How long did it take to write?

Two years of working longer hours than I ever plan to work again. My earlier books took longer, but I was also freelancing and teaching, not just writing full-time. But it’s fun to feel really engaged in a project.

What can you tell us about your next book?

1) My husband and my editor think it sounds weird. 2) I haven’t written a word of it yet. And 3) It doesn’t have anything to do with anyone famous.

You’ve chosen to fictionalize Laura Bush’s life—is she an unlikely First Lady?

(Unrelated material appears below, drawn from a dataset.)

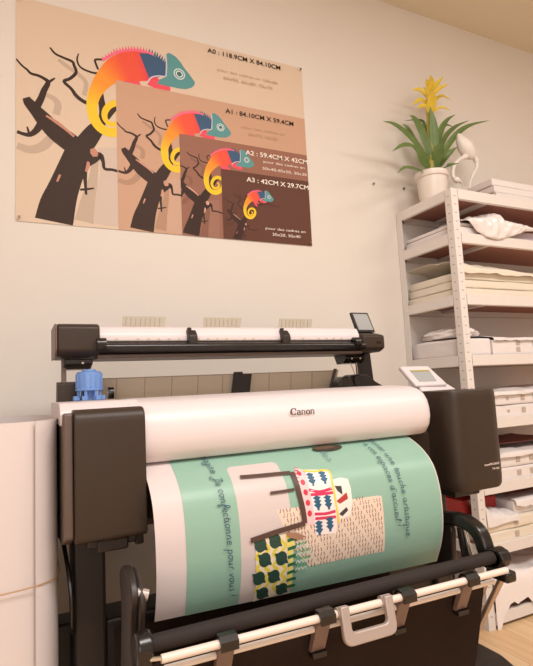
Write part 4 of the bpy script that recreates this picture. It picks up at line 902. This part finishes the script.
    sheet(.72, 1.06, -.350, -.05, z7+.1525, 'second loose white sheet lying on the upper pack of the seventh shelf', M['paper'], 17, .012, 0, .030)
    o = sheet(.70, 1.04, -.33, -.05, z7+.176, 'brown folder on top of the seventh shelf pile', M['brownf'], 15, .004, 0, 0, cat='folder', name='brown_folder')
    # lowest shelf
    crumple((.67, -.19, z8+.038), (.115, .12, .066), 'big white plastic wrapped bundle at the left of the lowest shelf', 6.0, name='wrapped_bundle', cat='bundle')
    crumple((.97, -.19, z8+.038), (.115, .12, .066), 'white plastic wrapped bundle further right on the lowest shelf', 9.0, name='wrapped_bundle', cat='bundle')
    sheet(.53, 1.14, -.366, -.03, z8+.132, 'white plastic sheet spread over the bundles of the lowest shelf', M['film'], 21, .04, 0, .16, name='plastic_sheet', wav=7)
def bag(z2):
    bm = B(); nx, ny = 70, 40; g = []
    def lerp(T, x):
        for (a, b), (c, d) in zip(T, T[1:]):
            if x <= c: return b+(d-b)*max(0, (x-a)/(c-a))
        return T[-1][1]
    top = [(.54, .066), (.60, .088), (.68, .104), (.755, .128), (.775, .125), (.79, .100), (.87, .092), (.95, .082), (1.04, .070)]
    bot = [(.54, .058), (.585, .050), (.62, .015), (.68, -.010), (.74, -.016), (.80, -.002), (.87, .020), (.93, .042), (1.04, .052)]
    for i in range(nx+1):
        r = []
        for j in range(ny+1):
            u = i/nx; v = j/ny; x = .545+u*.49
            n = noise.noise(Vector((x*9, v*3, 1.3))); n2 = abs(noise.noise(Vector((x*24, v*7, 5.1)))); n3 = abs(noise.noise(Vector((x*55, v*16, 2.2))))
            zt, zb = lerp(top, x), lerp(bot, x)
            if v < .4:
                q = v/.4; z = zb+(zt*.86-zb)*math.sin(q*PI/2); y = -.352-.020*math.sin(q*PI)*min(1, (zt-zb)/.06)-.012+.016*q-n2*.014-n3*.006+.006*n
            else:
                q = (v-.4)/.6; y = -.350+q*.27; z = zt*(.86+.14*math.sin(min(1, q*4)*PI/2))-q*.5*(zt-.062)+.012*n*q+n2*.012+n3*.006
                z = max(z, .0625+n3*.006)
            r.append(bm.verts.new((x, y, z2+z)))
        g.append(r)
    for i in range(nx):
        for j in range(ny): bm.faces.new((g[i][j], g[i+1][j], g[i+1][j+1], g[i][j+1]))
    o = finish('plastic_bag', bm, M['film'], angle=75)
    md = o.modifiers.new('thick', 'SOLIDIFY'); md.thickness = .001
    tag(o, 'crumpled shiny white plastic bag on the second shelf', 'plastic bag')
shelf_items()

# ---------------------------------------------------------------- plant and ornaments
def plant():
    c = (.617, -.13, LEV[0]+.004)
    t = thing('potted_bromeliad', 'yellow flowering bromeliad in a white pot on top of the shelving unit', 'plant', c)
    bm = B(); lathe(bm, [(.050, 0), (.060, .004), (.066, .06), (.071, .140), (.077, .144), (.079, .152), (.079, .168), (.076, .171), (.070, .169), (.068, .155), (.01, .153)], c, 48)
    finish('pot', bm, M['pot'], t, angle=40)
    finish('soil', lathe(B(), [(.067, .154), (.064, .159), (.03, .162), (.002, .163)], c, 32), M['soil'], t)
    def blade(pts, w_, m, name, cup=.35, th=.0012):
        P = spline([Vector(p) for p in pts], 5); bm = B(); N = len(P); rows = []
        for i, p in enumerate(P):
            tt = (P[min(i+1, N-1)]-P[max(i-1, 0)]).normalized()
            view = Vector((.45, .88, -.1)) if name != 'none' else Vector((0, 1, 0))
            s = tt.cross(view).normalized(); nr = s.cross(tt).normalized()
            u = i/(N-1); wd = w_*1.22*(.75+.35*math.sin(PI*min(1, u*1.2)))*(1-max(0, (u-.55)/.45)**1.8)+.0004
            rows.append([p+s*wd*k+nr*(-abs(k)*wd*cup) for k in (-1, -.5, 0, .5, 1)]+[nr])
        A = [[bm.verts.new(q) for q in r[:5]] for r in rows]; Bk = [[bm.verts.new(q+r[5]*th) for q in r[:5]] for r in rows]
        for g in (A, Bk):
            for i in range(N-1):
                for j in range(4): bm.faces.new((g[i][j], g[i][j+1], g[i+1][j+1], g[i+1][j]))
        for i in range(N-1):
            for j in (0, 4): bm.faces.new((A[i][j], A[i+1][j], Bk[i+1][j], Bk[i][j]))
        for i in (0, N-1):
            for j in range(4): bm.faces.new((A[i][j], A[i][j+1], Bk[i][j+1], Bk[i][j]))
        finish(name, bm, m, t, angle=80)
    for pts, w_ in LEAVES: blade(pts, w_, M['leaf'], 'leaf')
    finish('flower_stalk', tube(B(), spline([(.617, -.13, 1.985), (.625, -.13, 2.12), (.631, -.13, 2.26), (.632, -.13, 2.36)], 5), [.014]*10+[.011]*6, 10), M['stalk'], t)
    for pts, w_ in BRACTS: blade(pts, w_, M['bract'], 'flower_bract')
plant()
def flamingo():
    y = -.15; z0 = LEV[0]+.004
    t = thing('bird_figurine', 'pale bird figurine with curved neck standing right of the plant', 'figurine', (.845, y, z0))
    bm = B(); bmesh.ops.create_uvsphere(bm, u_segments=28, v_segments=18, radius=1)
    R = Matrix.Rotation(math.radians(48), 3, 'Y')
    for v in bm.verts:
        d = v.co; taper = 1-.35*max(0, -d.x); p = Vector((d.x*.075, d.y*.035*taper, d.z*.043*taper+(.02 if d.x < -.6 else 0)*(-d.x-.6)))
        q = R @ p; v.co = (.838+q.x, y+q.y, 2.145+q.z)
    finish('body', bm, M['bird'], t)
    bm = B(); tube(bm, spline([(.868, y, 2.12), (.905, y, 2.085), (.90, y, 2.04), (.87, y, 2.0), (.845, y, 1.95), (.842, y, 1.90), (.846, y, z0+.008)], 6), [.012]*8+[.008]*12+[.005]*17, 12)
    finish('leg', bm, M['bird'], t)
    bm = B(); tube(bm, spline([(.85, y, 2.105), (.815, y, 2.085), (.785, y, 2.068), (.755, y, 2.04), (.738, y, 2.005), (.738, y, 1.975), (.752, y, 1.962)], 6), [.014]*6+[.010]*16+[.009]*15, 12)
    finish('neck', bm, M['bird'], t)
    bm = B(); bmesh.ops.create_uvsphere(bm, u_segments=16, v_segments=10, radius=1)
    for v in bm.verts: v.co = (.760+v.co.x*.022, y+v.co.y*.014, 1.962+v.co.z*.015)
    tube(bm, spline([(.775, y, 1.960), (.793, y, 1.950), (.800, y, 1.932)], 4), [.008, .007, .006, .005, .004, .003, .002, .0015, .001], 10)
    finish('head', bm, M['bird'], t)
    finish('base', lathe(B(), [(.002, 0), (.050, 0), (.052, .005), (.046, .012), (.002, .014)], (.846, y, z0), 28), M['bird'], t)
flamingo()
for x, z in ((.366, 1.948), (.55, 1.946)):
    o = finish('wall_screw', lathe(B(), [(.0055, -.010), (.006, -.008), (.003, -.006), (.003, 0)], (x, 0, z), 14, axis='Y'), M['screw'])
    tag(o, 'small screw head in the wall left of the shelving, %s of two' % ('left one' if x < .45 else 'right one'), 'screw', 'screws in the wall')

I’m not sure she’s unlikelier than any others. To tell the truth, I know far more about her than I do about other First Ladies, and I probably know the second most about Hillary Clinton. My impression is that Mrs. Bush was initially wary of her husband running for President, but I doubt she’s alone in that. Part of what made her story interesting to me were various details about her personality—that she’s such a serious reader, that she doesn’t love formal gatherings and would sometimes play outside with the dogs during parties at the Governor’s Mansion, that she’d fly Southwest around Texas to visit friends, and that many of her friends are women she went to elementary school with. There are tons more, but those are a few.

What sort of routines and rituals do you follow during the writing and editing process?

Although American Wife is my third novel, it’s the first one I wrote while writing full-time and the first one I conceived of as a whole before I started. I do brief outlines. When I’m revising, I read aloud to myself. I read this entire book out loud at least three times. This helps me absorb the material even after it’s become very familiar and to catch things like word repetition. Of course, this habit also drives my husband crazy.

Female protagonists anchor your first three novels—are you tempted to put a male front-and-center in a future novel?

Front-and-center is unlikely, but I have an idea for a novel which would be told from four viewpoints, and two would be male. I never consider gender when I’m picking a book to read for pleasure (though my favorite writer, the Canadian short story writer Alice Munro, is a woman). Gender differences can be fascinating, but I do think men and women have more in common than not.